* _Requirements_
Say how many lines contain "parts", using only the number.

* _Input for this task_
+++
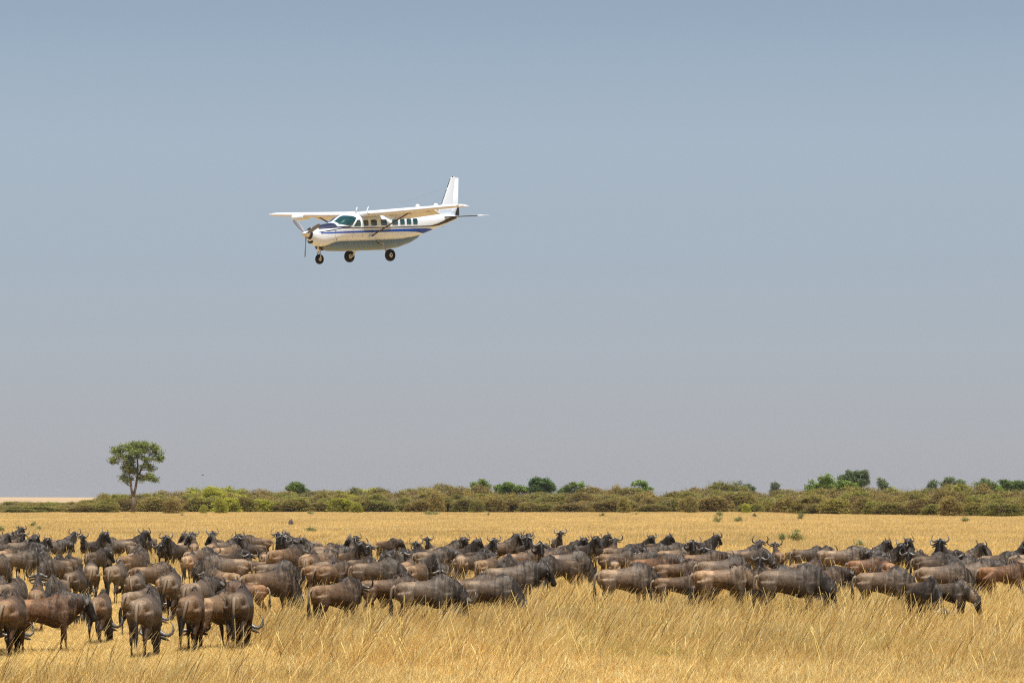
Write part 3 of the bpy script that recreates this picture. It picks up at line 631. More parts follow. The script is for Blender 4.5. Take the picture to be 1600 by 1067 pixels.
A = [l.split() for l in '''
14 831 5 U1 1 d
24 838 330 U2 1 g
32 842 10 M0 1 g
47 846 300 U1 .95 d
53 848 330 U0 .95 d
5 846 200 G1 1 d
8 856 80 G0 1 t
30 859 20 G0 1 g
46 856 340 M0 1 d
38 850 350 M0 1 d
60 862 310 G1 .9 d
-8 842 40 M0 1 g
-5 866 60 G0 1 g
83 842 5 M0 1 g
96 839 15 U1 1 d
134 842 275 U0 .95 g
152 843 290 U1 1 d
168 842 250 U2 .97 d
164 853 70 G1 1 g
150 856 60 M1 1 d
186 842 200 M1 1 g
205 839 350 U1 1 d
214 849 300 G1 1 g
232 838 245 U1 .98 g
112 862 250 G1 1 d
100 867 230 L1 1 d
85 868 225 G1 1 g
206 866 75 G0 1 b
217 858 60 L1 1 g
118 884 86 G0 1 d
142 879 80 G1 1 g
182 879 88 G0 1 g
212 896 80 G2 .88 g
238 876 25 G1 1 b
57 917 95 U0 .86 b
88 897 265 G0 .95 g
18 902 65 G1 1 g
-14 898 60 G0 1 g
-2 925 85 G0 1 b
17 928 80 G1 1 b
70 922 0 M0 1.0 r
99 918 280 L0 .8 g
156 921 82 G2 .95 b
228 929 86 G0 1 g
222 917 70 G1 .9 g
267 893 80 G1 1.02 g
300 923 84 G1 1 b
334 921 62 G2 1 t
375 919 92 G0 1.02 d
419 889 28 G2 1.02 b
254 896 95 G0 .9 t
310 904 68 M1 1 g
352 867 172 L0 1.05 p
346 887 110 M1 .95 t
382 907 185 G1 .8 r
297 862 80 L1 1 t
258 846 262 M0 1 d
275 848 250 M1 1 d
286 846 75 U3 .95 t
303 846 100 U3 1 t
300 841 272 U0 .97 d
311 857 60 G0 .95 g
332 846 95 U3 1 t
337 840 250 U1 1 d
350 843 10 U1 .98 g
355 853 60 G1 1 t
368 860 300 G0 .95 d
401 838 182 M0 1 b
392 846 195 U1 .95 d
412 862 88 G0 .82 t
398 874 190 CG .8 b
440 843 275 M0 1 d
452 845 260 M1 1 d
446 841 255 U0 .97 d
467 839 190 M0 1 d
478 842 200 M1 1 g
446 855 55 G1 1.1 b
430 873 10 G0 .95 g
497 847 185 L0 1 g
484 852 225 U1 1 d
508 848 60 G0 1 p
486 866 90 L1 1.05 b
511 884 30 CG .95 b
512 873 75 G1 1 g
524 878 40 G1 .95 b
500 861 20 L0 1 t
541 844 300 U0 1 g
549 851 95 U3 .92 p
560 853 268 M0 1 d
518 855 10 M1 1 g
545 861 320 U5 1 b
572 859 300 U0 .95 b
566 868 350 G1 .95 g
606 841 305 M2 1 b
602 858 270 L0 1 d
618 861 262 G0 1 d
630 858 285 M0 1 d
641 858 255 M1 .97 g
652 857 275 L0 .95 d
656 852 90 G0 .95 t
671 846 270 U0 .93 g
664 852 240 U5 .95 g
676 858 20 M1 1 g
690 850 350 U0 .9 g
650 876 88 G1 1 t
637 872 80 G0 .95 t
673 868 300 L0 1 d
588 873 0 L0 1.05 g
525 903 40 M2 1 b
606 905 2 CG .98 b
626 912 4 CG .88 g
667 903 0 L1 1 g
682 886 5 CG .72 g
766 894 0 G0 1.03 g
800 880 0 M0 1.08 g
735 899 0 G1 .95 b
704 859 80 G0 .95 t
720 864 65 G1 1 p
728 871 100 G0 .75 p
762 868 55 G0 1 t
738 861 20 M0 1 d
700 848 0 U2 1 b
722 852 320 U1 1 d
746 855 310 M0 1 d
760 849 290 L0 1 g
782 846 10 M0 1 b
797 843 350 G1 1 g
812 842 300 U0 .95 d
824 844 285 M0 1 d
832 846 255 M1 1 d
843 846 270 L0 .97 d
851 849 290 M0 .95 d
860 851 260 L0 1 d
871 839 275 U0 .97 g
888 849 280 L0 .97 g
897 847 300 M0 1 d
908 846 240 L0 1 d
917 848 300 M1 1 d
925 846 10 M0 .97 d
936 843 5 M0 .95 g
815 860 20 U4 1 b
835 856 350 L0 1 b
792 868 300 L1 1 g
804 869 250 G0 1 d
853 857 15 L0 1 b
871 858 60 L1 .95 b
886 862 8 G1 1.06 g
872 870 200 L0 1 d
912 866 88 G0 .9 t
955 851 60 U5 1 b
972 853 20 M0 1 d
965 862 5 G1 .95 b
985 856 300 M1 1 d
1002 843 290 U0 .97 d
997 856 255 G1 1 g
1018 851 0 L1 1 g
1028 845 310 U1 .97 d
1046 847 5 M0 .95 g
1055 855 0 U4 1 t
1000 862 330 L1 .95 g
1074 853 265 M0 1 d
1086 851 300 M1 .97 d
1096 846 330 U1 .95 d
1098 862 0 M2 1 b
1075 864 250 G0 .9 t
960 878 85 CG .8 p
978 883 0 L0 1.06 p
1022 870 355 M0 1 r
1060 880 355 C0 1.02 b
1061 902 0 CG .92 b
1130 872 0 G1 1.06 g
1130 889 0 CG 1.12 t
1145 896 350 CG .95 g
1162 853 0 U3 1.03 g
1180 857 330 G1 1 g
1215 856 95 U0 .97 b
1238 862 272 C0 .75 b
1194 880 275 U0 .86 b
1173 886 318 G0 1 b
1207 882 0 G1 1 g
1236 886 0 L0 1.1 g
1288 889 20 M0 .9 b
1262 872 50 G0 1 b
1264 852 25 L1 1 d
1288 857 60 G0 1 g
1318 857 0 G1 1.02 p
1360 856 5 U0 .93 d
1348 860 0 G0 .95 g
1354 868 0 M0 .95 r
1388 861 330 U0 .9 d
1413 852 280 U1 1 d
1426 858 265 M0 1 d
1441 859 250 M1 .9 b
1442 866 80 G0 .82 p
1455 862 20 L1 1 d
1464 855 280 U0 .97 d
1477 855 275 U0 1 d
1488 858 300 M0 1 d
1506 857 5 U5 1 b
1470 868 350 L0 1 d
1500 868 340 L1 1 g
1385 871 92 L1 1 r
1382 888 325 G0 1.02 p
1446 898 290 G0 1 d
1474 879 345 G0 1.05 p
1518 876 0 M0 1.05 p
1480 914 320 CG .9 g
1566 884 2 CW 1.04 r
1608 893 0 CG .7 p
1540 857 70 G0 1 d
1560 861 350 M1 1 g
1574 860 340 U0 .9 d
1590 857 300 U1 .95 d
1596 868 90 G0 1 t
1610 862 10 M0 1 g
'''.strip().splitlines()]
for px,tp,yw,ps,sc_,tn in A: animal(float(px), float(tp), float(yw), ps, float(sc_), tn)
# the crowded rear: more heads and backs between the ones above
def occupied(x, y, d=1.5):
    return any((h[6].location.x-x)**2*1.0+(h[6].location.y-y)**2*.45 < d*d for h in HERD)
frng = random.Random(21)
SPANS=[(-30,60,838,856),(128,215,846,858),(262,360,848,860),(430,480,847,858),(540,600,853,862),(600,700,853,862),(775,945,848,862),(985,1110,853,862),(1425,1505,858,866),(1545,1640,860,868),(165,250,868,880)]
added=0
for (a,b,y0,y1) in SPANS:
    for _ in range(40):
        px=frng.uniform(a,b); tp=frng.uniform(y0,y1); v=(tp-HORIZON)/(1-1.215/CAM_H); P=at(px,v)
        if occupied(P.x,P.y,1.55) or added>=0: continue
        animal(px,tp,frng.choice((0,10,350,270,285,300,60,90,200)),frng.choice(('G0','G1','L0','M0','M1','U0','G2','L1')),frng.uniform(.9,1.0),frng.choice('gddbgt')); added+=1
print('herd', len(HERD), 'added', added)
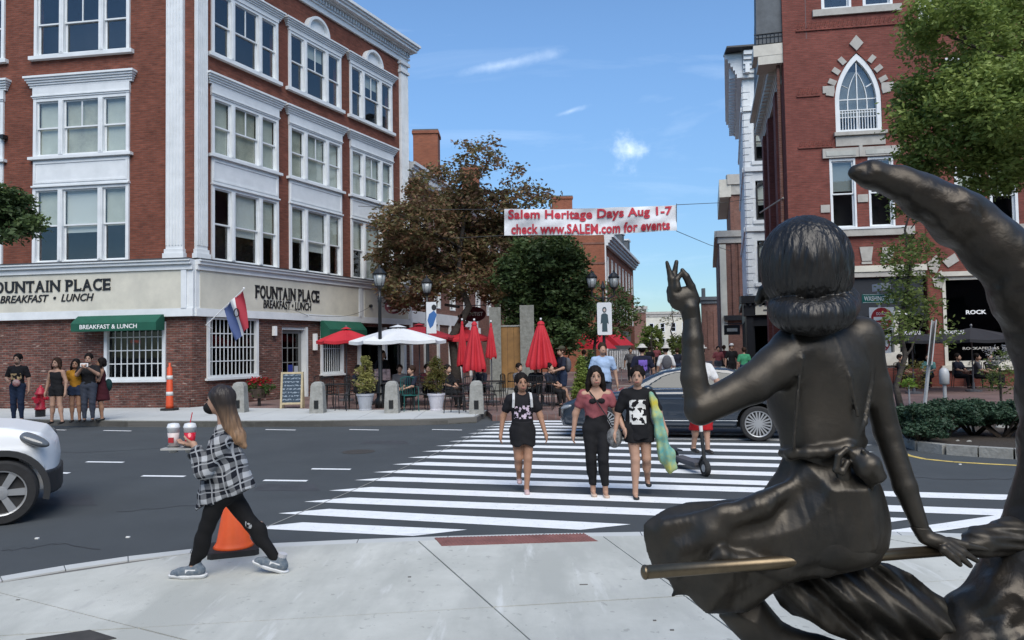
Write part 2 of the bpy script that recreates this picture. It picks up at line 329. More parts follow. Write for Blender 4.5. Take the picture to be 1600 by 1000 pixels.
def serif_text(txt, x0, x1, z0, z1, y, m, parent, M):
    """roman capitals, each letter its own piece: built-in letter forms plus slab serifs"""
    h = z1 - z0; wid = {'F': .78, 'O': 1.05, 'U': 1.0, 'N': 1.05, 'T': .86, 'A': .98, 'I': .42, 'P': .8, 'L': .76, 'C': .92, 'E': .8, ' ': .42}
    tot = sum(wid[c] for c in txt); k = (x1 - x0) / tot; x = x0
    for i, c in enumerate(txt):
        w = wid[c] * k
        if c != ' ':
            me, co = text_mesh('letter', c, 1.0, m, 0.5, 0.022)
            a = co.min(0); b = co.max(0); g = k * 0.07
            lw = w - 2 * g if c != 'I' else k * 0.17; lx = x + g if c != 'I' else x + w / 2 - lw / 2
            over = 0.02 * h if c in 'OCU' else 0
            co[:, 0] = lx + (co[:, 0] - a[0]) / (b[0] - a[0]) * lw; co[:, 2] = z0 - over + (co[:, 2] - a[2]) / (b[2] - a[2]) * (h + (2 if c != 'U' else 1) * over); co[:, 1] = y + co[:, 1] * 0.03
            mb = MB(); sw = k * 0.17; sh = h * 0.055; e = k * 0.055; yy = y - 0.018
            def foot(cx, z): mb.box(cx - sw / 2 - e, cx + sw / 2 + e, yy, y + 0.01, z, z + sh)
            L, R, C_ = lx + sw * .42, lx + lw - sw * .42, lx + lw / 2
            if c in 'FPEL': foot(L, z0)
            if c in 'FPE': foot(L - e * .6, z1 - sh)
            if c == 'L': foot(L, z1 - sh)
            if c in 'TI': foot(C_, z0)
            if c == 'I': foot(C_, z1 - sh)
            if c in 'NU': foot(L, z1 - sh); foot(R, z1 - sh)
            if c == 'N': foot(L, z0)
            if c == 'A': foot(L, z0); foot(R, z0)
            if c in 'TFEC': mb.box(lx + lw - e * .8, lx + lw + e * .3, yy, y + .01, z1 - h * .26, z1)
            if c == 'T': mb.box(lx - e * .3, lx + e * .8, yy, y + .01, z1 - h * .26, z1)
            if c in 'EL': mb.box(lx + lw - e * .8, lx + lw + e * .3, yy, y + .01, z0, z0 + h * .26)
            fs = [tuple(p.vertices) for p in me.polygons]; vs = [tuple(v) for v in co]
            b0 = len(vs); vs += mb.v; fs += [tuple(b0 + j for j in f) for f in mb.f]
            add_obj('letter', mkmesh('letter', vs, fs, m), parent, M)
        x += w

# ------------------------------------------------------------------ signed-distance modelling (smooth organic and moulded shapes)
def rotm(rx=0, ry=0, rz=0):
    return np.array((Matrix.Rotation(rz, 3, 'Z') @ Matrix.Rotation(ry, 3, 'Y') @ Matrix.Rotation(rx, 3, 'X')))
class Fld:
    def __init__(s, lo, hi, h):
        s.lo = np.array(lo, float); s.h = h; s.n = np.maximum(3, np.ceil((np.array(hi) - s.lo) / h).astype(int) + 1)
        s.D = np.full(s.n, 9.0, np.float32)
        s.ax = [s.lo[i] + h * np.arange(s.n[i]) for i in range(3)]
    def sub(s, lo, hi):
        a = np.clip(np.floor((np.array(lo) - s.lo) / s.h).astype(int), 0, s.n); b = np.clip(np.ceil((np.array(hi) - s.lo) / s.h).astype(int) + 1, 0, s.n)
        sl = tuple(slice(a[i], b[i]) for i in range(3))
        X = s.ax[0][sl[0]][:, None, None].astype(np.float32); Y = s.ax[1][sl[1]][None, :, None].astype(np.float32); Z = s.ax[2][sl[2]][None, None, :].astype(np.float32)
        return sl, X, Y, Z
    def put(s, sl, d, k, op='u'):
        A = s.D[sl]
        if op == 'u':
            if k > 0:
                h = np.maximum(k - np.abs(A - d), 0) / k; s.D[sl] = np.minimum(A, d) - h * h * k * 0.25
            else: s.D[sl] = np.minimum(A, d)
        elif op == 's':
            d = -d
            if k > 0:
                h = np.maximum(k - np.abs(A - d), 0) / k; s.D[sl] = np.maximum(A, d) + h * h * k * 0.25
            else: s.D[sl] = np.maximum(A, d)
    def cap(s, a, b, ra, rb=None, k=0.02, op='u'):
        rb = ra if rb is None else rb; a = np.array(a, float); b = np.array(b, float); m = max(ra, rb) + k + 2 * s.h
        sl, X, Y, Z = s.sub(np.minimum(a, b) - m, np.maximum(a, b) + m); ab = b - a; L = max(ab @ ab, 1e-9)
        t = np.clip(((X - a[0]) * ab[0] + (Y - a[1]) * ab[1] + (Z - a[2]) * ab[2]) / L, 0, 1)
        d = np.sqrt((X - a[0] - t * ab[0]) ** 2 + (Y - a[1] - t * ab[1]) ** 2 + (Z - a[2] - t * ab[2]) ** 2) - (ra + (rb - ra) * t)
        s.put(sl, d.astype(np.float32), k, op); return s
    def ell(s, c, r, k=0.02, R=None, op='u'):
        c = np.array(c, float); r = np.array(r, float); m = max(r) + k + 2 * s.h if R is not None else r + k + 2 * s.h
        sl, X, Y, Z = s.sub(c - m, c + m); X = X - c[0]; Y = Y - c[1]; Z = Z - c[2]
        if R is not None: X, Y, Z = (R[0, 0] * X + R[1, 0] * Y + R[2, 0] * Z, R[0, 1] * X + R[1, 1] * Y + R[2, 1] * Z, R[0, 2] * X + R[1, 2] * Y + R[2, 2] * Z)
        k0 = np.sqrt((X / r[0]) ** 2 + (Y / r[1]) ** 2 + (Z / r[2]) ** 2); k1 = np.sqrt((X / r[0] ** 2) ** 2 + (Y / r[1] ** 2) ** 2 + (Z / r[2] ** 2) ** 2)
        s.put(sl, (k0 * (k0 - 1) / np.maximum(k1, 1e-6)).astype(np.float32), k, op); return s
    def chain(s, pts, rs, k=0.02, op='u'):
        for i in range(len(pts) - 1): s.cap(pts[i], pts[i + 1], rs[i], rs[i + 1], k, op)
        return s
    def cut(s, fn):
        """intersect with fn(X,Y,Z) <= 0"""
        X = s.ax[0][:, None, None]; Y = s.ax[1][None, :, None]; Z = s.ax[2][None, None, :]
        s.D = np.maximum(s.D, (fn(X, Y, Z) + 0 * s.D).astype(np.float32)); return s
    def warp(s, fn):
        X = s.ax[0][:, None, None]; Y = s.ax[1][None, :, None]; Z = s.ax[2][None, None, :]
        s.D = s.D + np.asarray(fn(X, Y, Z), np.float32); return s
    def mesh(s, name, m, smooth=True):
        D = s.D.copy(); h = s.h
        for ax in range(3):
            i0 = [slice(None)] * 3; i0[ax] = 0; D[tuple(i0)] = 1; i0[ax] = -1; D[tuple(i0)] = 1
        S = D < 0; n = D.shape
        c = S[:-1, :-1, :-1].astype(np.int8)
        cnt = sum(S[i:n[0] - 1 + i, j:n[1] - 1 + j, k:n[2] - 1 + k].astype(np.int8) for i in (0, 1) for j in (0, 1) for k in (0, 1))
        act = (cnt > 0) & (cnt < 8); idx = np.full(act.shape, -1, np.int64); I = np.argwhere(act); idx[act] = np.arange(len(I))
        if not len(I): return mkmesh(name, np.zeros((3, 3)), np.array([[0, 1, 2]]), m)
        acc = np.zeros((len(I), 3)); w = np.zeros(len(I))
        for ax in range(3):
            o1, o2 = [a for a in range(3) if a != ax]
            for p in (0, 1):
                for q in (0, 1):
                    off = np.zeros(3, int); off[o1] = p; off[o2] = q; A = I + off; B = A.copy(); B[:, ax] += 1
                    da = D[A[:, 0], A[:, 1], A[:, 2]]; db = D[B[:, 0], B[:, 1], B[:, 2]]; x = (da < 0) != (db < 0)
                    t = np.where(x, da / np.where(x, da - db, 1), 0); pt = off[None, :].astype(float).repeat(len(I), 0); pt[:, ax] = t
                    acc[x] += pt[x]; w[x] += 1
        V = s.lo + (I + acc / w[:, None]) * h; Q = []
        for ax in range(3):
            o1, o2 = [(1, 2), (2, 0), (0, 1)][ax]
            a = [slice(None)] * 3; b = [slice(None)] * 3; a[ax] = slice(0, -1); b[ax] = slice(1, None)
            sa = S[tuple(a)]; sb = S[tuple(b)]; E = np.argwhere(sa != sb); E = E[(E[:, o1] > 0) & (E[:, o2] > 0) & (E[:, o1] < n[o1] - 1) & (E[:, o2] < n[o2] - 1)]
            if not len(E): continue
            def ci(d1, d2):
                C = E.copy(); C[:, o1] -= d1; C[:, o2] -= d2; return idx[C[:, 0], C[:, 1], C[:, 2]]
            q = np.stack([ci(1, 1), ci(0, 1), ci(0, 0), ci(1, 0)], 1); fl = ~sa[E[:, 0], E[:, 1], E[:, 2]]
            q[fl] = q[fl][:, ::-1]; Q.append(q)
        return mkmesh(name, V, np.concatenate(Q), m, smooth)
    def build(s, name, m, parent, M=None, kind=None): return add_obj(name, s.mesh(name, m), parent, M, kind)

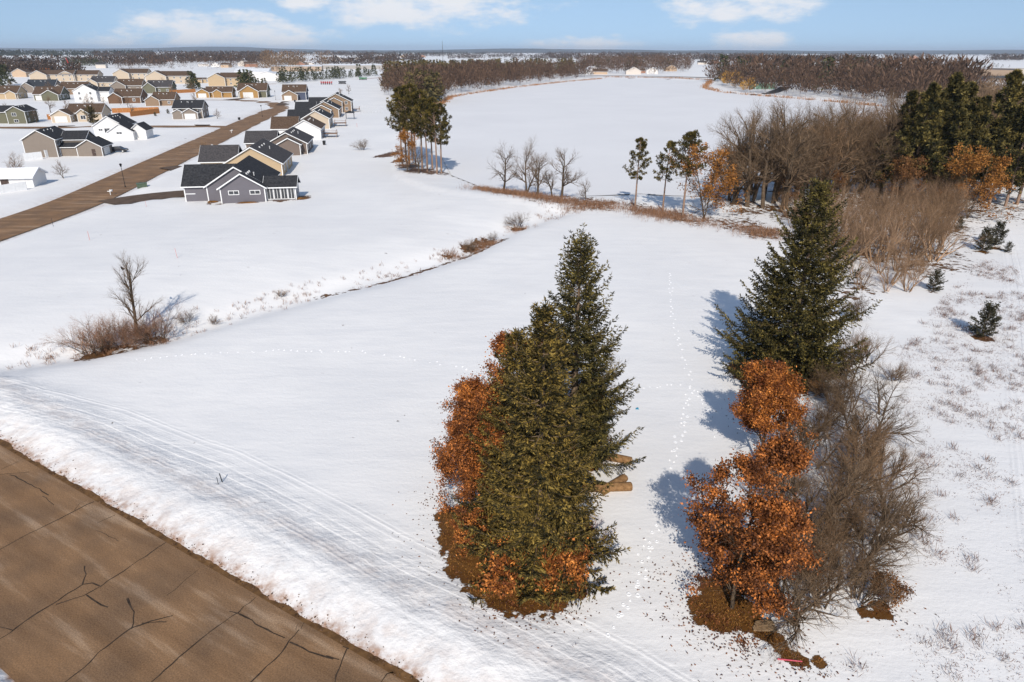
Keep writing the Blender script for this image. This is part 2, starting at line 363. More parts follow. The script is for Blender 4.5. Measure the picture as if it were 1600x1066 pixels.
+++
* _Result of the task_
3